History will be kinder to him for his pioneering role
Last Updated 16 January 2022, 19:28 IST

It’s been a dramatic four months in Indian cricket, a period that has seen a complete leadership transition within the senior men’s team. The once all-powerful Virat Kohli, the leader across all three formats, announced in September that he would relinquish the T20 captaincy at the conclusion of the T20 World Cup in November and resigned as Test skipper on Saturday, following a series loss to South Africa. Between these two developments, he was axed as the ODI skipper. It has been a massive turnaround in the fortunes of a player who ran the Indian team as if it were his fiefdom. The Captain Kohli era is well and truly behind us, but is he more sinned against than sinner?

One of cricket's oldest sayings that has stood the test of time is that 'a captain is as good as the team he leads.' This is true for everyone from Clive Lloyd to Graeme Smith and Sourav Ganguly to Steve Waugh. Occasionally, you come across captains who build the team they desire to lead. They are natural leaders, be it Imran Khan, Arjuna Ranatunga or disgraced late South African skipper Hansie Cronje. They were not just captains, they were visionaries. Kohli falls in that category. The aforementioned names didn’t boast the same on-field histrionics as Kohli. They didn't mouth expletives as freely as Kohli scored runs nor did they go looking for a scrap every time they took the field. Even in his last Test as captain in Cape Town, Kohli let rip through the stump microphone, inviting all-round criticism. But rest assured, history will be kinder to the 33-year-old for his pioneering role in the transformation of the Indian Test team.
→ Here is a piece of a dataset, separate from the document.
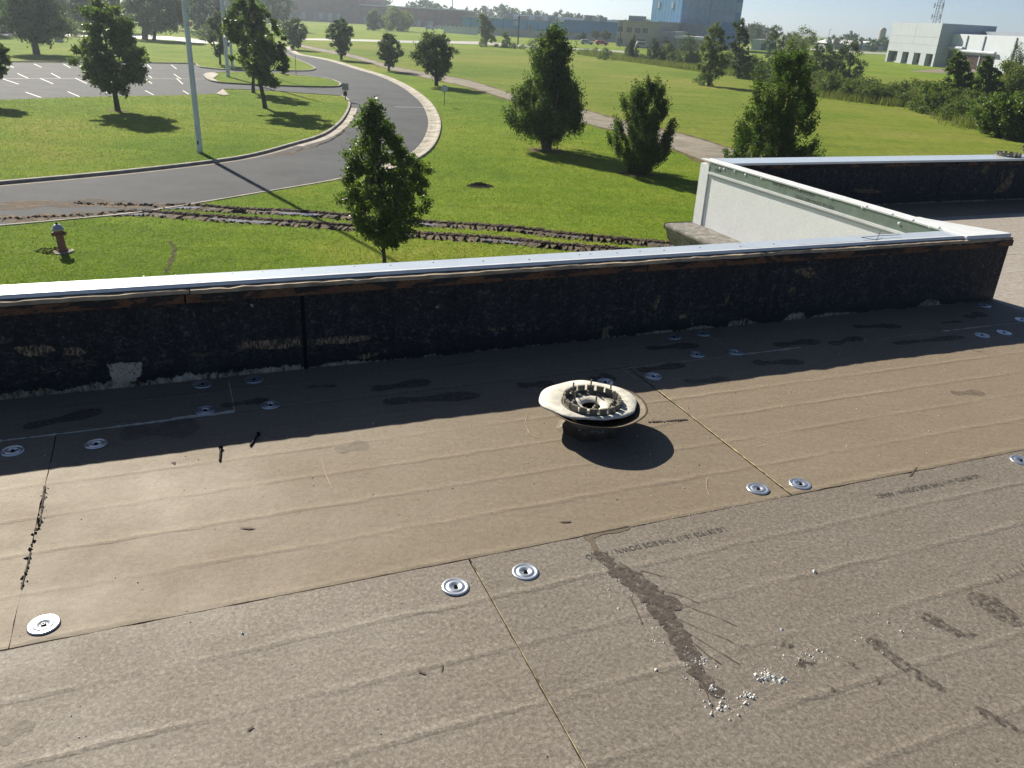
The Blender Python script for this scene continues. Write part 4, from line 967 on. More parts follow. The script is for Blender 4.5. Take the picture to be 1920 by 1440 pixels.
for x, y in [(1074, 738), (1107, 733), (1144, 738), (1077, 755), (1151, 755), (1116.5, 765)]:
    p = roof(x, y, T0 + .005); l = (p.x - c0.x, p.y - c0.y, T0 - .004)
    st = MB().tube([(0, 0, .012), (0, 0, .060)], .0034, 10).obj('stud', M['stud'], dr, l)
    MB().lathe([(.0125, 0), (.0135, .004), (.0125, .012), (.0100, .014), (.0001, .014)], 14).obj('boss', M['castiron'], st)
    MB().lathe([(.0085, .014), (.0085, .020), (.0040, .021), (.0001, .021)], 6).obj('nut', M['stud'], st)

# ================================================================== TREES
def leaf_quads(rg, C, size, up=.35, aspect=.62):
    """one folded diamond leaf at each centre"""
    n = len(C); d = rg.normal(0, 1, (n, 3)); d[:, 2] = d[:, 2] * .7 + up * rg.normal(.2, .8, n); d /= np.linalg.norm(d, axis=1)[:, None] + 1e-9
    r = rg.normal(0, 1, (n, 3)); s = np.cross(d, r); s /= np.linalg.norm(s, axis=1)[:, None] + 1e-9
    nn = np.cross(d, s); L = size * rg.uniform(.6, 1.35, n)[:, None]
    V = np.zeros((n, 4, 3)); V[:, 0] = C - d * L * .5; V[:, 2] = C + d * L * .5
    V[:, 1] = C + s * L * aspect * .5 + nn * L * .12 + d * L * .05; V[:, 3] = C - s * L * aspect * .5 + nn * L * .12 + d * L * .05
    return V.reshape(-1, 3)
def crown_mesh(name, mat, prof, rg, n, size, n_clump, spread=.20, flame=False, hollow=.45, lobe=1.0):
    """prof: list of (z, cx, r): clumps fill a lobed body of that outline; sizes in metres"""
    Z = np.array([p[0] for p in prof]); CX_ = np.array([p[1] for p in prof]); R = np.array([p[2] for p in prof])
    o = np.argsort(Z); Z, CX_, R = Z[o], CX_[o], R[o]
    zs = np.linspace(Z[0], Z[-1], 200); w = np.interp(zs, Z, R) ** 1.25 + .10 * R.max(); w /= w.sum()
    z = np.interp((np.arange(n_clump) + rg.random(n_clump)) / n_clump, np.cumsum(w), zs) + rg.normal(0, (Z[-1] - Z[0]) * .01, n_clump)
    th = rg.uniform(0, 2 * np.pi, n_clump); r = rg.random(n_clump) ** hollow
    ph = rg.uniform(0, 6.28, 4); rr_ = np.interp(z, Z, R)
    zn = (z - Z[0]) / (Z[-1] - Z[0]) * 9; lob = 1 + lobe * .15 * np.sin(3 * th + ph[0] + zn * .9) + lobe * .13 * np.sin(5 * th + ph[1] - zn * 1.7)
    sc = R.max() * spread
    rad = np.maximum(0, rr_ * lob * r - sc * .55 * (r > .6))
    rad = rr_ * lob * r * (1.04 if flame else .93)
    C = np.stack([np.interp(z, Z, CX_) + rad * np.cos(th), rad * np.sin(th), z], 1)
    size_k = rg.uniform(.55, 1.25, n_clump); k = rg.choice(n_clump, n, p=size_k / size_k.sum())
    off = rg.normal(0, .43, (n, 3))
    s = (sc * size_k[k])[:, None]
    if flame:
        off[:, 2] *= 1.7; off[:, :2] *= .80
        outw = np.stack([np.cos(th[k]), np.sin(th[k]), np.zeros(n)], 1); P = C[k] + off * s + outw * (off[:, 2:3] * .30) * s
    else:
        off[:, 2] *= .8; P = C[k] + off * s
    P = P + rg.normal(0, sc * .10, (n, 3))
    return np_mesh(name, leaf_quads(rg, P, size, .9 if flame else .35, .42 if flame else .62), 4, mat), C
def limbs(m, rg, base, C, fork, r0, top, n_l=14, lean=0):
    """trunk up to the top with limbs that reach to clumps"""
    cx = float(np.interp(fork, [0, top], [0, lean]))
    m.tube([(0, 0, -.08), (0, 0, .05), (cx * .3, 0, fork * .5), (cx, 0, fork), (lean * .5, 0, fork + (top - fork) * .45), (lean, 0, top)], [r0 * 1.55, r0 * 1.15, r0, r0 * .88, r0 * .45, r0 * .1], 8)
    idx = rg.choice(len(C), min(n_l, len(C)), replace=False)
    for i in idx:
        c = C[i]; zf = fork * rg.uniform(.75, 1.0) + max(0, (c[2] - fork)) * rg.uniform(0, .35)
        s = np.array([np.interp(zf, [0, top], [0, lean]), 0, zf]); mid = s * .45 + c * .55; mid[2] -= (c[2] - zf) * .12
        rr_ = r0 * rg.uniform(.22, .42); m.tube([s, mid, c], [rr_, rr_ * .6, rr_ * .18], 5, False)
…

From his first Test in charge, standing in for the injured MS Dhoni in Adelaide in December 2014, Kohli showed he was cut from a different cloth. He played to win and was willing to risk defeat in pursuit of victory. A maiden series win in Australia in 2019 may rank as his greatest on-field achievement, but his grandest legacy will remain the lengths he went to in bolstering the team's fortunes in testing overseas conditions. The emphasis on pace and fitness catapulted India to one of the most feared sides in the world. Additionally, no current cricketer of stature has done more to further the cause of Test cricket. Kohli takes great pride in not just playing Tests but doing so with passion and intensity, for which the cricketing world and the authorities must be hugely thankful given the threat to the longer format from the T20 upstart in the main.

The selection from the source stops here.